— Start of MATERIAL —

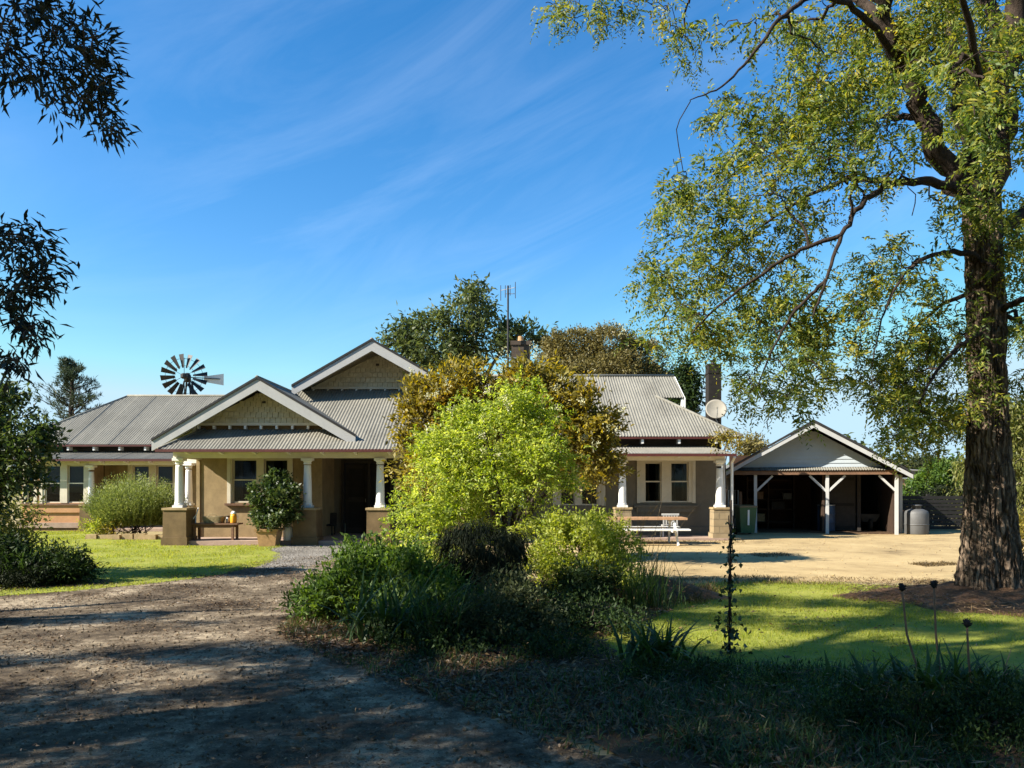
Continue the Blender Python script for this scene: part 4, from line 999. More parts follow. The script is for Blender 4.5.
part('barge_board',MB().prism([(5.84,26.0,RZ(26.0)+.01),(5.84,27.7,RZ(27.7)+.03),(5.84,27.7,RZ(27.7)-.2),(5.84,26.0,RZ(26.0)-.3)],(.03,0,0)),'white')
part('gablet_wall',MB().prism([(5.0,26.2,RZ(26.0)),(5.0,29.2,RZ(26.0)),(5.0,27.7,RZ(27.6))],(.06,0,0)),'dark')
part('gablet_post',MB().box(5.74,5.82,26.1,26.18,3.9,RZ(26.1)-.04),'white')
def eave(x0,x1,y,z,n,wally,wallz):
    part('fascia',MB().box(x0,x1,y-.02,y+.02,z-.06,z+.0),'red')
    for i in range(n):
        x=x0+(x1-x0)*(i+.35)/n; part('rafter_tail',MB().box(x-.035,x+.035,y+.03,y+.3,z-.2,z-.07),'white')
eave(-.9,6.98,23.5,3.1,7,24,0)
part('upper_wall',MB().box(-1.0,6.38,23.96,23.995,2.75,3.3),'dark')
# right verandah roof
corr('roof',[(-1.0,22.4,2.53),(6.5,22.4,2.53)],[(-1.0,23.95,2.83),(6.1,23.95,2.83),(6.5,22.4,2.53)])
gutter(-1.0,6.52,22.38,2.54)
# left wing roofs
LZ=lambda y:3.1+.577*(y-28.0); Lp=lambda x,y:(x,y,LZ(y))
corr('roof',[Lp(-18.5,28.0),Lp(-7.4,28.0)],[Lp(-18.5,28.0),Lp(-15.9,31.8),Lp(-7.4,31.8)],lap=.007)
corr('roof',[(-18.5,35.6,3.1),(-5,35.6,3.1)],[(-18.5,35.6,3.1),(-15.9,31.82,LZ(31.8)),(-5,31.82,LZ(31.8))])
corr('roof',[(-18.5,35.6,3.1),(-18.5,28.0,3.1)],[(-18.5,35.6,3.1),(-15.9,31.8,LZ(31.8)),(-18.5,28.0,3.1)],axis=(0,-1,0))
ridge((-15.9,31.8,LZ(31.8)+.04),(-6,31.8,LZ(31.8)+.04)); ridge((-15.9,31.8,LZ(31.8)+.02),(-18.5,28.0,3.13),.045)
eave(-18.4,-9.95,28.0,3.1,9,0,0)
part('upper_wall',MB().box(-17.3,-9.2,28.46,28.496,2.8,3.25),'dark')
corr('roof',[(-17.7,26.9,2.53),(-9.3,26.9,2.53)],[(-17.7,28.45,2.86),(-9.3,28.45,2.86)],lap=.007)
gutter(-17.72,-9.45,26.88,2.54)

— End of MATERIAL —

→ **BRIEF**
Omit any images, then output the listing exactly.

→ **OUTPUT BELOW**
Continue the Blender Python script for this scene: part 4, from line 999. More parts follow. The script is for Blender 4.5.
part('barge_board',MB().prism([(5.84,26.0,RZ(26.0)+.01),(5.84,27.7,RZ(27.7)+.03),(5.84,27.7,RZ(27.7)-.2),(5.84,26.0,RZ(26.0)-.3)],(.03,0,0)),'white')
part('gablet_wall',MB().prism([(5.0,26.2,RZ(26.0)),(5.0,29.2,RZ(26.0)),(5.0,27.7,RZ(27.6))],(.06,0,0)),'dark')
part('gablet_post',MB().box(5.74,5.82,26.1,26.18,3.9,RZ(26.1)-.04),'white')
def eave(x0,x1,y,z,n,wally,wallz):
    part('fascia',MB().box(x0,x1,y-.02,y+.02,z-.06,z+.0),'red')
    for i in range(n):
        x=x0+(x1-x0)*(i+.35)/n; part('rafter_tail',MB().box(x-.035,x+.035,y+.03,y+.3,z-.2,z-.07),'white')
eave(-.9,6.98,23.5,3.1,7,24,0)
part('upper_wall',MB().box(-1.0,6.38,23.96,23.995,2.75,3.3),'dark')
# right verandah roof
corr('roof',[(-1.0,22.4,2.53),(6.5,22.4,2.53)],[(-1.0,23.95,2.83),(6.1,23.95,2.83),(6.5,22.4,2.53)])
gutter(-1.0,6.52,22.38,2.54)
# left wing roofs
LZ=lambda y:3.1+.577*(y-28.0); Lp=lambda x,y:(x,y,LZ(y))
corr('roof',[Lp(-18.5,28.0),Lp(-7.4,28.0)],[Lp(-18.5,28.0),Lp(-15.9,31.8),Lp(-7.4,31.8)],lap=.007)
corr('roof',[(-18.5,35.6,3.1),(-5,35.6,3.1)],[(-18.5,35.6,3.1),(-15.9,31.82,LZ(31.8)),(-5,31.82,LZ(31.8))])
corr('roof',[(-18.5,35.6,3.1),(-18.5,28.0,3.1)],[(-18.5,35.6,3.1),(-15.9,31.8,LZ(31.8)),(-18.5,28.0,3.1)],axis=(0,-1,0))
ridge((-15.9,31.8,LZ(31.8)+.04),(-6,31.8,LZ(31.8)+.04)); ridge((-15.9,31.8,LZ(31.8)+.02),(-18.5,28.0,3.13),.045)
eave(-18.4,-9.95,28.0,3.1,9,0,0)
part('upper_wall',MB().box(-17.3,-9.2,28.46,28.496,2.8,3.25),'dark')
corr('roof',[(-17.7,26.9,2.53),(-9.3,26.9,2.53)],[(-17.7,28.45,2.86),(-9.3,28.45,2.86)],lap=.007)
gutter(-17.72,-9.45,26.88,2.54)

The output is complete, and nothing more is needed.